On Monday, December 9th, Oil prices are correcting after skyrocketing last Friday. So far, Brent is trading at 64.18 USD, but earlier it tested the high at 64.87 reached on September 23rd.
OPEC and OPEC+ December meeting was over with a typical agreement signed by all parties to cut down the oil extraction in the first quarter of 2020. Most of all, it may influence Saudi Arabia and Russia. However, later Saudis announced that they were willingly ready to cut their share by additional 400 thousand barrels per day.
As a result, the total amount to be cut down by all members of OPEC+ is 2.1 million barrels.
Generally, these measures should make Oil prices more stable. The global economy is expected to continue slowing down early in 2020, while the oil production by the countries that aren’t members of the cartel will surely increase. This is exactly why these arrangements between OPEC+ countries will be helpful to avoid Oil oversupply.
The December agreement is expected to expire in March 2020, when the next meeting of OPEC+ is scheduled to take place.
As we can see in the H4 chart, Brent has broken 64.50 to the upside and may continue growing to reach 68.50 and form the third wave inside the uptrend. Today, the pair may reach 67.50 and then start another correction to return to 64.50. Later, the market may continue growing towards 68.00. From the technical point of view, this scenario is confirmed by MACD Oscillator: its signal line is moving upwards above 0, thus indicating further growth.

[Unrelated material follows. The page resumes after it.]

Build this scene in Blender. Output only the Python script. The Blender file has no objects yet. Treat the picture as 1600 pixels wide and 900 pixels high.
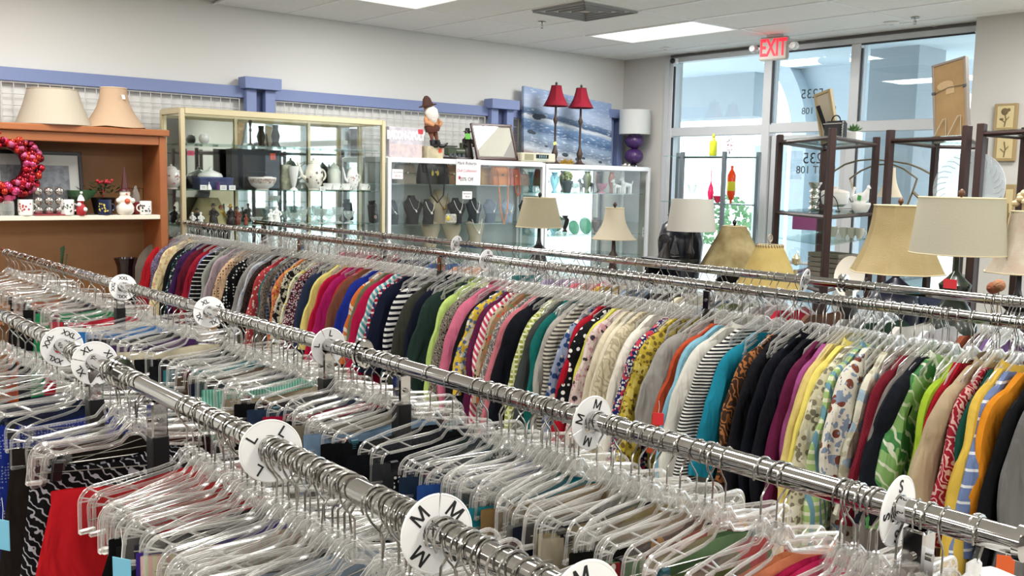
import bpy, math, random
from mathutils import Vector, Matrix
R_ = math.radians
sc = bpy.context.scene
COL = sc.collection
rnd = random.Random(7)

# ------------------------------------------------------------------ camera
CAMH = 1.75
FPX = 1509.0
RW = ((0.64365585, 0.09807871, -0.75900442),
      (0.76504516, -0.05612162, 0.64152651),
      (0.02032353, -0.99359495, -0.11115765))     # world axes against camera right / down / forward
cam_d = bpy.data.cameras.new('camera')
cam_d.sensor_width = 36.0
cam_d.lens = 36.0 * FPX / 1600.0
cam_d.clip_start = 0.02
cam_d.clip_end = 200
cam = bpy.data.objects.new('camera', cam_d)
COL.objects.link(cam)
m = Matrix.Identity(4)
for i in range(3):
    m[i][0] = RW[i][0]; m[i][1] = -RW[i][1]; m[i][2] = -RW[i][2]
m[2][3] = CAMH
cam.matrix_world = m
sc.camera = cam

def ray(px, py):
    a, b, c = px - 800.0, py - 450.0, FPX
    return Vector([RW[i][0]*a + RW[i][1]*b + RW[i][2]*c for i in range(3)])
def P(px, py, X=None, Y=None, Z=None, D=None):
    """world point seen at a place of the photograph, on the plane X=, Y=, Z= or at depth D"""
    d = ray(px, py)
    if X is not None: t = X / d.x
    elif Y is not None: t = Y / d.y
    elif Z is not None: t = (Z - CAMH) / d.z
    else: t = D / FPX
    return Vector((0, 0, CAMH)) + d * t
def depth(p):
    q = Vector(p) - Vector((0, 0, CAMH))
    return sum(RW[i][2]*q[i] for i in range(3))
def mpp(p):                        # metres per photo pixel at p
    return depth(p) / FPX

# ------------------------------------------------------------------ world, lights, exposure
W = bpy.data.worlds.new('world'); sc.world = W; W.use_nodes = True
nt = W.node_tree; nt.nodes.clear()
wo = nt.nodes.new('ShaderNodeOutputWorld'); bg = nt.nodes.new('ShaderNodeBackground')
bg.inputs[0].default_value = (0.92, 0.96, 1.0, 1); bg.inputs[1].default_value = 4.2
nt.links.new(bg.outputs[0], wo.inputs[0])
sc.view_settings.view_transform = 'Standard'
sc.view_settings.look = 'None'
sc.view_settings.gamma = 1.0
sc.view_settings.use_curve_mapping = False
sc.view_settings.exposure = 0.0
sc.cycles.use_denoising = True
sc.cycles.max_bounces = 8
sc.cycles.diffuse_bounces = 6
sc.cycles.glossy_bounces = 4
sc.cycles.transmission_bounces = 6
sc.cycles.transparent_max_bounces = 32
sc.cycles.caustics_reflective = False
sc.cycles.caustics_refractive = False
sc.cycles.sample_clamp_indirect = 4.0
PANEL_W = 44.0         # watts of each ceiling light
CEIL = 3.05
GX, GY = -5.15, 6.80   # one ceiling grid crossing; pitch 1.22 by 0.61

# ------------------------------------------------------------------ materials
MATS = {}
def nodes(m):
    return m.node_tree.nodes, m.node_tree.links
def mat(name, col, rough=0.6, metal=0.0, spec=0.5, bump=None, noise=None, sheen=0.0, coat=0.0, emit=None, trans=None):
    """col: linear-ish sRGB triple 0..1. noise=(scale, amount, colour2). bump=(scale, strength)"""
    if name in MATS: return MATS[name]
    m = bpy.data.materials.new(name); m.use_nodes = True
    n, l = nodes(m); b = n['Principled BSDF']
    b.inputs['Base Color'].default_value = (*lin(col), 1)
    b.inputs['Roughness'].default_value = rough
    b.inputs['Metallic'].default_value = metal
    b.inputs['Specular IOR Level'].default_value = spec
    if sheen: b.inputs['Sheen Weight'].default_value = sheen
    if coat: b.inputs['Coat Weight'].default_value = coat
    if emit: 
        b.inputs['Emission Color'].default_value = (*lin(emit[0]), 1); b.inputs['Emission Strength'].default_value = emit[1]
    tc = None
    if noise or bump:
        tc = n.new('ShaderNodeTexCoord')
    if noise:
        t = n.new('ShaderNodeTexNoise'); t.inputs['Scale'].default_value = noise[0]; t.inputs['Detail'].default_value = 4
        mx = n.new('ShaderNodeMix'); mx.data_type = 'RGBA'
        mx.inputs[6].default_value = (*lin(col), 1); mx.inputs[7].default_value = (*lin(noise[2]), 1)
        mr = n.new('ShaderNodeMapRange'); mr.inputs[1].default_value = 0.35; mr.inputs[2].default_value = 0.65; mr.inputs[4].default_value = noise[1]
        l.new(tc.outputs['Object'], t.inputs['Vector']); l.new(t.outputs[0], mr.inputs[0]); l.new(mr.outputs[0], mx.inputs[0]); l.new(mx.outputs[2], b.inputs['Base Color'])
    if bump:
        t = n.new('ShaderNodeTexNoise'); t.inputs['Scale'].default_value = bump[0]; t.inputs['Detail'].default_value = 3
        bp = n.new('ShaderNodeBump'); bp.inputs['Strength'].default_value = bump[1]; bp.inputs['Distance'].default_value = 0.01
        l.new(tc.outputs['Object'], t.inputs['Vector']); l.new(t.outputs[0], bp.inputs['Height']); l.new(bp.outputs[0], b.inputs['Normal'])
    MATS[name] = m
    return m
def lin(c):
    return tuple((x/12.92 if x <= 0.04045 else ((x+0.055)/1.055)**2.4) for x in c[:3])
def hx(s):
    return tuple(int(s[i:i+2], 16)/255 for i in (0, 2, 4))
def clearmat(name, base, tint, col=(0.95, 0.96, 0.95), rough=0.1, fres=0.55, metal=0.0):
    """thin clear plastic or glass: see-through with a fresnel gloss"""
    m = bpy.data.materials.new(name); m.use_nodes = True
    n, l = nodes(m); n.remove(n['Principled BSDF']); out = n['Material Output']
    tr = n.new('ShaderNodeBsdfTransparent'); tr.inputs[0].default_value = (*tint, 1)
    gl = n.new('ShaderNodeBsdfPrincipled'); gl.inputs['Base Color'].default_value = (*lin(col), 1)
    gl.inputs['Roughness'].default_value = rough; gl.inputs['Metallic'].default_value = metal
    lw = n.new('ShaderNodeLayerWeight'); lw.inputs[0].default_value = 0.35
    ma = n.new('ShaderNodeMath'); ma.operation = 'MULTIPLY_ADD'; ma.inputs[1].default_value = fres; ma.inputs[2].default_value = base; ma.use_clamp = True
    mx = n.new('ShaderNodeMixShader')
    l.new(lw.outputs['Facing'], ma.inputs[0]); l.new(ma.outputs[0], mx.inputs[0])
    l.new(tr.outputs[0], mx.inputs[1]); l.new(gl.outputs[0], mx.inputs[2]); l.new(mx.outputs[0], out.inputs[0])
    MATS[name] = m
    return m
def glassmat(name, tint=(0.95, 0.98, 0.97), gloss=0.06, rough=0.0, k=0.5):
    m = bpy.data.materials.new(name); m.use_nodes = True
    n, l = nodes(m); n.remove(n['Principled BSDF']); out = n['Material Output']
    tr = n.new('ShaderNodeBsdfTransparent'); tr.inputs[0].default_value = (*tint, 1)
    gl = n.new('ShaderNodeBsdfGlossy'); gl.inputs['Roughness'].default_value = rough
    lw = n.new('ShaderNodeLayerWeight'); lw.inputs[0].default_value = 0.2
    ma = n.new('ShaderNodeMath'); ma.operation = 'MULTIPLY_ADD'; ma.inputs[1].default_value = k; ma.inputs[2].default_value = gloss; ma.use_clamp = True
    mx = n.new('ShaderNodeMixShader')
    l.new(lw.outputs['Facing'], ma.inputs[0]); l.new(ma.outputs[0], mx.inputs[0])
    l.new(tr.outputs[0], mx.inputs[1]); l.new(gl.outputs[0], mx.inputs[2]); l.new(mx.outputs[0], out.inputs[0])
    MATS[name] = m
    return m

M_wall = mat('wall paint', hx('e2e2de'), 0.75, noise=(0.7, 0.5, hx('dcdcd8')))
M_wallgrey = mat('grey wall paint', hx('c9c7c2'), 0.8)
M_tile = mat('ceiling tile', hx('f2f2f0'), 0.9, bump=(180, 0.25), noise=(30, 0.5, hx('eae9e6')))
M_grid = mat('ceiling grid paint', hx('f4f4f4'), 0.4)
M_dark = mat('dark void', hx('26282b'), 0.9)
M_floor = mat('floor vinyl', hx('bdb8ae'), 0.5, noise=(6, 0.6, hx('aea89e')))
M_chrome = mat('chrome', hx('c4c3c2'), 0.06, 1.0)
M_steel = mat('hook steel', hx('a9a7a2'), 0.22, 1.0)
M_blue = mat('blue painted wood', hx('7d8cb8'), 0.55, bump=(40, 0.1))
M_wire = mat('white wire grid', hx('dcdcda'), 0.4)
M_alu = mat('pale aluminium frame', hx('c3c6c9'), 0.4, 0.15)
M_white = mat('white plastic', hx('f0f0ef'), 0.35)
M_black = mat('black plastic', hx('121214'), 0.35)
M_ink = mat('black ink', hx('0a0a0a'), 0.6)
M_gold = mat('champagne gold frame', hx('d8cba6'), 0.3, 0.6)
M_silver = mat('white silver frame', hx('eceef0'), 0.35, 0.2)
M_mirror = mat('mirror', hx('e8eeea'), 0.02, 1.0)
M_shelfglass = glassmat('shelf glass', (0.80, 0.90, 0.86), 0.10)
M_glass = glassmat('cabinet glass', (0.965, 0.98, 0.975), 0.012, k=0.20)
M_window = glassmat('window glass', (0.90, 0.95, 0.97), 0.035, k=0.35)
M_plastic = clearmat('clear plastic', 0.14, (0.95, 0.95, 0.94), col=(0.98, 0.975, 0.965), rough=0.12, fres=0.85, metal=0.42)
M_web = clearmat('clear plastic sheet', 0.035, (0.97, 0.97, 0.965), col=(0.98, 0.975, 0.965), rough=0.10, fres=0.42, metal=0.75)
M_ware = clearmat('clear glassware', 0.16, (0.88, 0.93, 0.92), rough=0.04, fres=0.55)
M_brown = mat('dark brown metal', hx('3d2b29'), 0.45, 0.3)
M_porc = mat('cream porcelain', hx('efe9dc'), 0.25, coat=0.4)
M_wporc = mat('white porcelain', hx('f3f3f0'), 0.2, coat=0.4)
M_velvet = mat('black velvet', hx('17171c'), 0.9)
M_tan = mat('tan linen', hx('a89a84'), 0.85)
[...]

In the H1 chart, after breaking the consolidation range to the upside and expanding it towards 65.46 with a continuation pattern, Brent has returned to the breakout level; right now, it is still moving upwards. If later the price breaks 65.46, the instrument may continue growing to reach the short-term target at 66.80. From the technical point of view, this scenario is confirmed by Stochastic Oscillator: its signal line is moving above 50, thus directly indicating further growth.